ROSELAND, N.J. - The New Jersey honor student who sued to get her parents to support her after she moved out of their home has reunited with them, and the family is now asking for privacy.

The lawyer representing Rachel Canning's parents, made the request during a news conference on Wednesday.

Angelo Sarno says the 18-year-old's return is not contingent on any financial or other considerations. He says that the suit has been settled "amicably," but refused to comment further on the suit.

Sarno said the notoriety surrounding the suit had done damage to the family, and they are asking for privacy.

Last week, a judge denied Canning's emergency request for $600 a month in support, high school and college tuition and legal fees. Superior Court Judge Peter Bogaard hinted that ruling in the teen's favor could set a dangerous legal precedent, WCBS 880′s Marla Diamond reported.

"Do we want to establish a precedent where parents living in constant fear of establishing basic rules of the house?" Bogaard said.

The cheerleader and lacrosse player had been staying with a friend's family since the beginning of November. Her friend's father, attorney and former Morris County Freeholder John Inglesino, had bankrolled the lawsuit.
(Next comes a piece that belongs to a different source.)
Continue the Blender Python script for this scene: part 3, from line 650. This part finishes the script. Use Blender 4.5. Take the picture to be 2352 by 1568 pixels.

Teen sues parents for college money
"In the four months that Rachel had been with the Inglesinos, these people have not called her, they have not come to see her, they have not sent a penny to her or to her benefactors," the teen's attorney, Tanya Helfand, told the judge on March 4.

Her parents said in court she ran away from their home shortly before she turned 18 and deny they abused her. Her father is retired Lincoln Park Police Chief Sean Canning.

"To be clear, my clients never abandoned nor abused their child, and they have asked her to come home," their attorney, Laurie Rush-Masuret, told reporters last week.

Rush-Masuret said Rachel Canning did not want to follow house rules, including making curfew and breaking up with her boyfriend whom her parents considered trouble.